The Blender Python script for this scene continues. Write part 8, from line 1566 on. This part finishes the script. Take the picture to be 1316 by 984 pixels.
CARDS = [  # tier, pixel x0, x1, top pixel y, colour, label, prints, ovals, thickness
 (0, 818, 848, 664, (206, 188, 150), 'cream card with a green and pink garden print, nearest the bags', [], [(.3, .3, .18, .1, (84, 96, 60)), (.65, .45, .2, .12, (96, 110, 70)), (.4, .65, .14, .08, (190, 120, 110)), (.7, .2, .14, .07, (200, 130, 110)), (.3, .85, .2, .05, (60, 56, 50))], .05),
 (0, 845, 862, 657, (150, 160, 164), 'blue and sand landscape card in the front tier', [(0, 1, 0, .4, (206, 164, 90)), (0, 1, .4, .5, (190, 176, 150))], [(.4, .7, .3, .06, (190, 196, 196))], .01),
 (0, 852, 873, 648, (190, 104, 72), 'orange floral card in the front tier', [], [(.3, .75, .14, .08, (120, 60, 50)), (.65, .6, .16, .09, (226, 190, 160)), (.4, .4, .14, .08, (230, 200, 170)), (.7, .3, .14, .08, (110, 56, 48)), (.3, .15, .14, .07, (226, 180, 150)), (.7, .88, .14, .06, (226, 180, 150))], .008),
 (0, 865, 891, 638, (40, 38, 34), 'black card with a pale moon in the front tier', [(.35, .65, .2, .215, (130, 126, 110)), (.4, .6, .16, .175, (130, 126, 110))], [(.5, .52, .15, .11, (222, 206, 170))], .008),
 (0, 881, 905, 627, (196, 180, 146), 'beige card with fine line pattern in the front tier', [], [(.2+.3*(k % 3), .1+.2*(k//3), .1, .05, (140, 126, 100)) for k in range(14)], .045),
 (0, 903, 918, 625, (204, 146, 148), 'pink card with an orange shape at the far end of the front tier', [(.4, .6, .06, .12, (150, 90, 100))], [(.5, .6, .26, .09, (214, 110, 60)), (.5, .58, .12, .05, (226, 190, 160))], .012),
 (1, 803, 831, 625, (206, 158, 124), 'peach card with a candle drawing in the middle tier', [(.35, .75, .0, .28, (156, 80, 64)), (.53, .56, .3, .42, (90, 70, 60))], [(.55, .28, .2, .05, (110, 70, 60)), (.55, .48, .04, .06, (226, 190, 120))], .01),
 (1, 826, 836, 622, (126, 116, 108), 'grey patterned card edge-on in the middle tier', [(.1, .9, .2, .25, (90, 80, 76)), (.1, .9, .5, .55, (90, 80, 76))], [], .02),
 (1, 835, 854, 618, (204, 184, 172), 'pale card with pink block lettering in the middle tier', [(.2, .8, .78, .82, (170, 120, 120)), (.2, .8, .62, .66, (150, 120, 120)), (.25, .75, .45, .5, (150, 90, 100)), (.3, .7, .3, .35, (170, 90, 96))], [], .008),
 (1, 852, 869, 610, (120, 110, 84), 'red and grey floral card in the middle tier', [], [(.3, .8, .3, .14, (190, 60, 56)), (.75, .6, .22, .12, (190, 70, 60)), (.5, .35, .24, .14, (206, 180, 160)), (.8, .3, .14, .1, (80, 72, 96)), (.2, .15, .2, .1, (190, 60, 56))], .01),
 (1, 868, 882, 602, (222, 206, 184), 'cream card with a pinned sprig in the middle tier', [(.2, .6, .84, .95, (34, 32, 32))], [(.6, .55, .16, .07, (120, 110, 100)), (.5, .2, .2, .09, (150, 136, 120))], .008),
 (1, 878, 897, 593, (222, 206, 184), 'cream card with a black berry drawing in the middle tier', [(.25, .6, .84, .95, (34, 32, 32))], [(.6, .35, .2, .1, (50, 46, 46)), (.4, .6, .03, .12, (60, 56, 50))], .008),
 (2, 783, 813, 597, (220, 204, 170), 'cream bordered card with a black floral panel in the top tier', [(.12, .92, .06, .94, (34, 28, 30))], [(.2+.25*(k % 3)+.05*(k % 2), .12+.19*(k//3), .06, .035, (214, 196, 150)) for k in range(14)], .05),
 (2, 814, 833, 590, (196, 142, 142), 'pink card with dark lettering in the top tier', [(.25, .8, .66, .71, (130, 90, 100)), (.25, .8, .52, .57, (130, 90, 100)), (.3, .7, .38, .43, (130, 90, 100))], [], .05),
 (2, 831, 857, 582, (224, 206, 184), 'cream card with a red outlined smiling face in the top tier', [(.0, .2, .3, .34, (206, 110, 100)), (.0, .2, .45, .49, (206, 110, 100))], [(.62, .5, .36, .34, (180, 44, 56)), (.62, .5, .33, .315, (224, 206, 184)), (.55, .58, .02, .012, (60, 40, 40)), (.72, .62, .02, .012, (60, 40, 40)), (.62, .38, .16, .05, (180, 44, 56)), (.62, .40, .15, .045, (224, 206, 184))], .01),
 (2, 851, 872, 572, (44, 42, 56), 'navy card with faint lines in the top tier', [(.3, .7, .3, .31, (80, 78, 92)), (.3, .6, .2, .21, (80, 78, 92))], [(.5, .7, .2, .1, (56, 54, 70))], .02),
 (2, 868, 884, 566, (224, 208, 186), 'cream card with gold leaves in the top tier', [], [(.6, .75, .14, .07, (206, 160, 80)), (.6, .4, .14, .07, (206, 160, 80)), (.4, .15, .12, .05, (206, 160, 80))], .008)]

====

**Aim**
Output the full listing exactly as it stands.

**Result below**
The Blender Python script for this scene continues. Write part 8, from line 1566 on. This part finishes the script. Take the picture to be 1316 by 984 pixels.
CARDS = [  # tier, pixel x0, x1, top pixel y, colour, label, prints, ovals, thickness
 (0, 818, 848, 664, (206, 188, 150), 'cream card with a green and pink garden print, nearest the bags', [], [(.3, .3, .18, .1, (84, 96, 60)), (.65, .45, .2, .12, (96, 110, 70)), (.4, .65, .14, .08, (190, 120, 110)), (.7, .2, .14, .07, (200, 130, 110)), (.3, .85, .2, .05, (60, 56, 50))], .05),
 (0, 845, 862, 657, (150, 160, 164), 'blue and sand landscape card in the front tier', [(0, 1, 0, .4, (206, 164, 90)), (0, 1, .4, .5, (190, 176, 150))], [(.4, .7, .3, .06, (190, 196, 196))], .01),
 (0, 852, 873, 648, (190, 104, 72), 'orange floral card in the front tier', [], [(.3, .75, .14, .08, (120, 60, 50)), (.65, .6, .16, .09, (226, 190, 160)), (.4, .4, .14, .08, (230, 200, 170)), (.7, .3, .14, .08, (110, 56, 48)), (.3, .15, .14, .07, (226, 180, 150)), (.7, .88, .14, .06, (226, 180, 150))], .008),
 (0, 865, 891, 638, (40, 38, 34), 'black card with a pale moon in the front tier', [(.35, .65, .2, .215, (130, 126, 110)), (.4, .6, .16, .175, (130, 126, 110))], [(.5, .52, .15, .11, (222, 206, 170))], .008),
 (0, 881, 905, 627, (196, 180, 146), 'beige card with fine line pattern in the front tier', [], [(.2+.3*(k % 3), .1+.2*(k//3), .1, .05, (140, 126, 100)) for k in range(14)], .045),
 (0, 903, 918, 625, (204, 146, 148), 'pink card with an orange shape at the far end of the front tier', [(.4, .6, .06, .12, (150, 90, 100))], [(.5, .6, .26, .09, (214, 110, 60)), (.5, .58, .12, .05, (226, 190, 160))], .012),
 (1, 803, 831, 625, (206, 158, 124), 'peach card with a candle drawing in the middle tier', [(.35, .75, .0, .28, (156, 80, 64)), (.53, .56, .3, .42, (90, 70, 60))], [(.55, .28, .2, .05, (110, 70, 60)), (.55, .48, .04, .06, (226, 190, 120))], .01),
 (1, 826, 836, 622, (126, 116, 108), 'grey patterned card edge-on in the middle tier', [(.1, .9, .2, .25, (90, 80, 76)), (.1, .9, .5, .55, (90, 80, 76))], [], .02),
 (1, 835, 854, 618, (204, 184, 172), 'pale card with pink block lettering in the middle tier', [(.2, .8, .78, .82, (170, 120, 120)), (.2, .8, .62, .66, (150, 120, 120)), (.25, .75, .45, .5, (150, 90, 100)), (.3, .7, .3, .35, (170, 90, 96))], [], .008),
 (1, 852, 869, 610, (120, 110, 84), 'red and grey floral card in the middle tier', [], [(.3, .8, .3, .14, (190, 60, 56)), (.75, .6, .22, .12, (190, 70, 60)), (.5, .35, .24, .14, (206, 180, 160)), (.8, .3, .14, .1, (80, 72, 96)), (.2, .15, .2, .1, (190, 60, 56))], .01),
 (1, 868, 882, 602, (222, 206, 184), 'cream card with a pinned sprig in the middle tier', [(.2, .6, .84, .95, (34, 32, 32))], [(.6, .55, .16, .07, (120, 110, 100)), (.5, .2, .2, .09, (150, 136, 120))], .008),
 (1, 878, 897, 593, (222, 206, 184), 'cream card with a black berry drawing in the middle tier', [(.25, .6, .84, .95, (34, 32, 32))], [(.6, .35, .2, .1, (50, 46, 46)), (.4, .6, .03, .12, (60, 56, 50))], .008),
 (2, 783, 813, 597, (220, 204, 170), 'cream bordered card with a black floral panel in the top tier', [(.12, .92, .06, .94, (34, 28, 30))], [(.2+.25*(k % 3)+.05*(k % 2), .12+.19*(k//3), .06, .035, (214, 196, 150)) for k in range(14)], .05),
 (2, 814, 833, 590, (196, 142, 142), 'pink card with dark lettering in the top tier', [(.25, .8, .66, .71, (130, 90, 100)), (.25, .8, .52, .57, (130, 90, 100)), (.3, .7, .38, .43, (130, 90, 100))], [], .05),
 (2, 831, 857, 582, (224, 206, 184), 'cream card with a red outlined smiling face in the top tier', [(.0, .2, .3, .34, (206, 110, 100)), (.0, .2, .45, .49, (206, 110, 100))], [(.62, .5, .36, .34, (180, 44, 56)), (.62, .5, .33, .315, (224, 206, 184)), (.55, .58, .02, .012, (60, 40, 40)), (.72, .62, .02, .012, (60, 40, 40)), (.62, .38, .16, .05, (180, 44, 56)), (.62, .40, .15, .045, (224, 206, 184))], .01),
 (2, 851, 872, 572, (44, 42, 56), 'navy card with faint lines in the top tier', [(.3, .7, .3, .31, (80, 78, 92)), (.3, .6, .2, .21, (80, 78, 92))], [(.5, .7, .2, .1, (56, 54, 70))], .02),
 (2, 868, 884, 566, (224, 208, 186), 'cream card with gold leaves in the top tier', [], [(.6, .75, .14, .07, (206, 160, 80)), (.6, .4, .14, .07, (206, 160, 80)), (.4, .15, .12, .05, (206, 160, 80))], .008)]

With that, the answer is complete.